Para lidar com o machismo estrutural na vida profissional, a estratégia usada por Margarida é o trabalho. “Qualquer mulher que ocupe posições que historicamente foram de homens tem que trabalhar muito e, na medida do possível, ser melhor do que eles. Senão, eu não estaria aqui, seria um homem. Não é uma exclusividade desta função, é uma realidade ainda numa sociedade machista, dentro da qual nós vivemos. E a única forma de derrotar o machismo é enfrentá-lo: fazer aquilo que você entende que deva ser feito. No meu caso, cumprir o programa para o qual eu fui eleita. Ao persistir nessa luta eu, sem dúvida alguma, estou trabalhando diariamente para vencer o machismo.” 

"Deveria haver paridade de gênero no Congresso, na Câmara Municipal. Deveria haver muito mais mulheres na política. Entendo que estamos testemunhando e exercendo uma luta para que haja muitas mulheres eleitas.
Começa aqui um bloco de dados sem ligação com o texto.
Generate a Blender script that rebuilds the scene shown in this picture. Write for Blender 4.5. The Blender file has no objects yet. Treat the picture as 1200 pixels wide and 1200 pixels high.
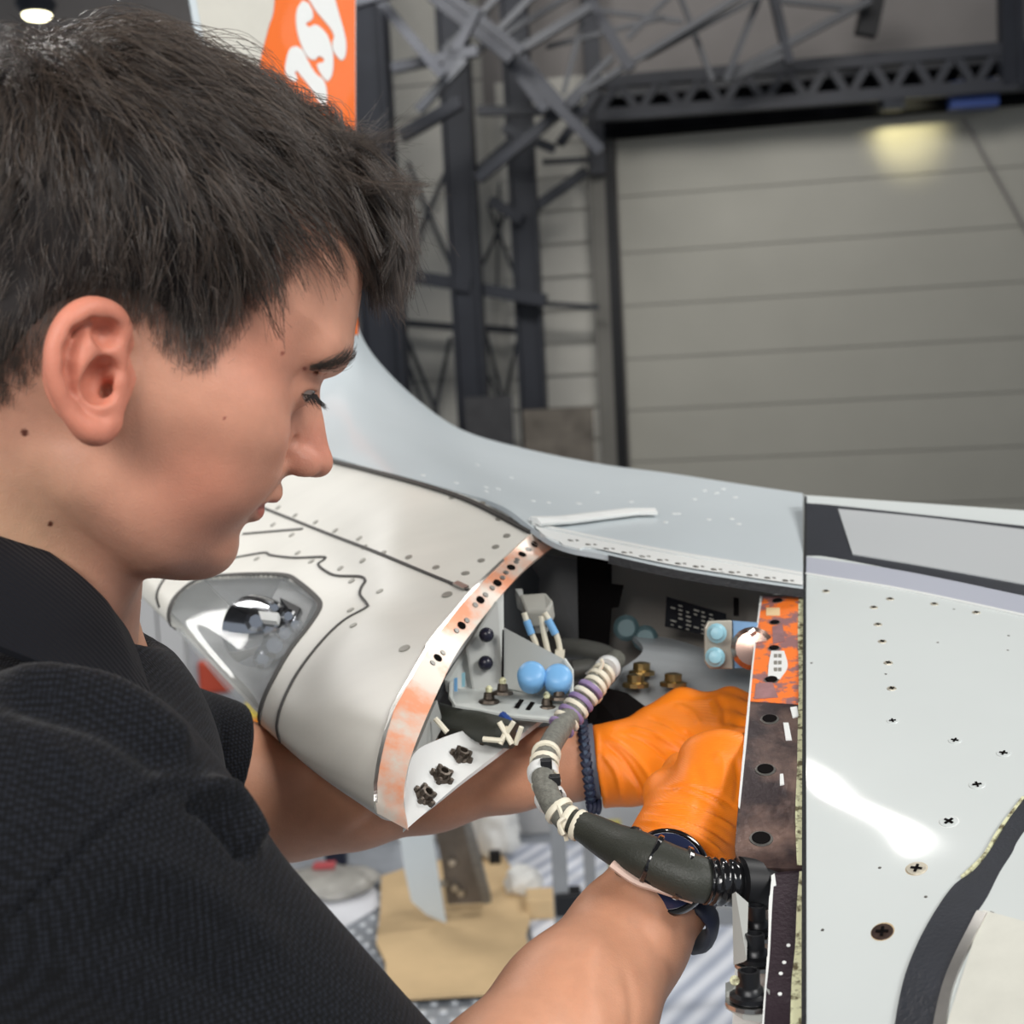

O ano de 2020 já mostrou isso, e não tenho dúvida de que nas eleições de 2022 muito mais mulheres serão eleitas."

Margarida Salomão

Direitos para todas as pessoas

Margarida é persistente, prova disso foi retornar à última disputa eleitoral para a Prefeitura de Juiz de Fora após três derrotas consecutivas no segundo turno. A mulher que gosta de conversar, ler e conviver com pessoas queridas nas horas vagas também coloca o verbo trabalhar entre suas preferências. 

“A história da minha vida é uma história de muito trabalho. Sempre fui muito dedicada àquilo que fiz. Fui muito empenhada nos meus estudos, tive uma trajetória acadêmica bem-sucedida e sempre me interessei muito pelas outras pessoas. Sou linguista, já é uma declaração pessoal do meu interesse pela fala dos outros e pelo modo como as pessoas se expressam, como se comunicam e como elas se colocam na sociedade. Esse meu entendimento, de que é necessário na vida lutar por aquilo que você acha importante, com certeza me levou a vida inteira.” 

Sem ter do que se arrepender, a Margarida do passado ficou para trás, embora toda sua bagagem, acumulada ao longo de décadas, esteja sempre presente, como um “acervo de aprendizados”. “Isso é um elemento com o qual eu conto. Na juventude, aprendi muito. Como dizia Drummond: ‘Viajei, briguei, aprendi’. Essa trajetória, com certeza, é uma parte de mim. Ou, talvez, seja aquilo que me constitua.”

Viver em um mundo no qual todas as pessoas tenham direitos é o que inspira a atual chefe do Executivo municipal. “E o principal direito, certamente, é à vida. Mas para que nós possamos viver, uma coisa muito importante é que nós sejamos capazes de compartilhar a riqueza que hoje produzimos, muitas vezes à custa da natureza. Acho que essas chuvas, malignas como são nesse momento, porque expressam o desastre climático, trazem à nossa consciência a percepção de que a riqueza do mundo é exaurível. O que não é exaurível é a imaginação, a inteligência, a capacidade humana de ser solidário. Essas coisas compõem essa utopia de um mundo que seja a casa de todos e de todas.”